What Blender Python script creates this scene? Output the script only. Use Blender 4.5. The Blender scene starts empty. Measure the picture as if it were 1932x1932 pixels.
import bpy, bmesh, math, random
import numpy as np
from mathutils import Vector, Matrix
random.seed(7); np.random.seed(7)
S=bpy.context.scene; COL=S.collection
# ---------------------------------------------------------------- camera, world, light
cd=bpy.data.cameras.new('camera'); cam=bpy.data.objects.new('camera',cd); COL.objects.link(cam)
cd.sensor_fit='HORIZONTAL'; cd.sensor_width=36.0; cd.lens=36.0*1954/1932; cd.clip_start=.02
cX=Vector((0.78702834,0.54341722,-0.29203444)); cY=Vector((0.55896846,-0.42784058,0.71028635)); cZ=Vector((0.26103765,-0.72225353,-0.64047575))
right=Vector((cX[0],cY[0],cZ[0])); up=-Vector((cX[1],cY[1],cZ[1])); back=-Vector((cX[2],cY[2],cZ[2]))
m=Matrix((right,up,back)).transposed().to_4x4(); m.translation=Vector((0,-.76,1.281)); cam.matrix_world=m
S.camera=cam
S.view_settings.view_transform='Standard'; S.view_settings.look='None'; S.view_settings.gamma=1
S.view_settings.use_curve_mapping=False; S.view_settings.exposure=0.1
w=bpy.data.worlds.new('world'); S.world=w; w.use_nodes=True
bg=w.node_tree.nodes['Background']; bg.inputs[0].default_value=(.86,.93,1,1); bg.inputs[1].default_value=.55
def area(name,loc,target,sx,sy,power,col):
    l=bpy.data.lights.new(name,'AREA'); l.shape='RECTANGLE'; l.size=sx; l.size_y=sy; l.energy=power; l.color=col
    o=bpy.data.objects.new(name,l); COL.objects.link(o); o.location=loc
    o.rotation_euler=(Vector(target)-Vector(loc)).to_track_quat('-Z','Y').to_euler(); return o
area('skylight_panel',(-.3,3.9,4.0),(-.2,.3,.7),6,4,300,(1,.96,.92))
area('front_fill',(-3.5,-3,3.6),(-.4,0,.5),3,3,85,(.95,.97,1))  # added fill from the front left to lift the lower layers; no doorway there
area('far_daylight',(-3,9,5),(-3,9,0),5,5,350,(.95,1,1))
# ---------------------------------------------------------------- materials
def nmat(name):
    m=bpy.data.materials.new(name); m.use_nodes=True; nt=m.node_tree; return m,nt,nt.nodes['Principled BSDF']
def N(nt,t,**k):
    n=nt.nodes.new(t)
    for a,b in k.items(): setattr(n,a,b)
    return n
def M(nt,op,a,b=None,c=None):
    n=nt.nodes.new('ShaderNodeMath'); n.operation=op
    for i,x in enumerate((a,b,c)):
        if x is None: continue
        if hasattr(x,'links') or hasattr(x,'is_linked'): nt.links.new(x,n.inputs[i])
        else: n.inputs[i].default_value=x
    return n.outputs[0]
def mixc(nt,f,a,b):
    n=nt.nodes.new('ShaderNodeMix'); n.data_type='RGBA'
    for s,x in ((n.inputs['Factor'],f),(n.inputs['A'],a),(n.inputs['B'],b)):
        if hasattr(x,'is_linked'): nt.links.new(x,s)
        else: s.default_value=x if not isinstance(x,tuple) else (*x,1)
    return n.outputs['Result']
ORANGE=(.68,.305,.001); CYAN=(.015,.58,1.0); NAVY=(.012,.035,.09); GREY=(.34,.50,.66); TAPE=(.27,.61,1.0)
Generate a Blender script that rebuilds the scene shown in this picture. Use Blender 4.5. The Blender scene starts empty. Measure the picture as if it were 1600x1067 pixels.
********
◆ Problem to solve
Copy exactly the lines above, from the one containing "NAVY=(.012,.035,.09); GREY=(.34,.50,.66); TAPE=(.27,.61,1.0)" through the very last line.

◆ Task output
ORANGE=(.68,.305,.001); CYAN=(.015,.58,1.0); NAVY=(.012,.035,.09); GREY=(.34,.50,.66); TAPE=(.27,.61,1.0)
Generate a Blender script that rebuilds the scene shown in this picture. Use Blender 4.5. The Blender scene starts empty. Measure the picture as if it were 1600x1067 pixels.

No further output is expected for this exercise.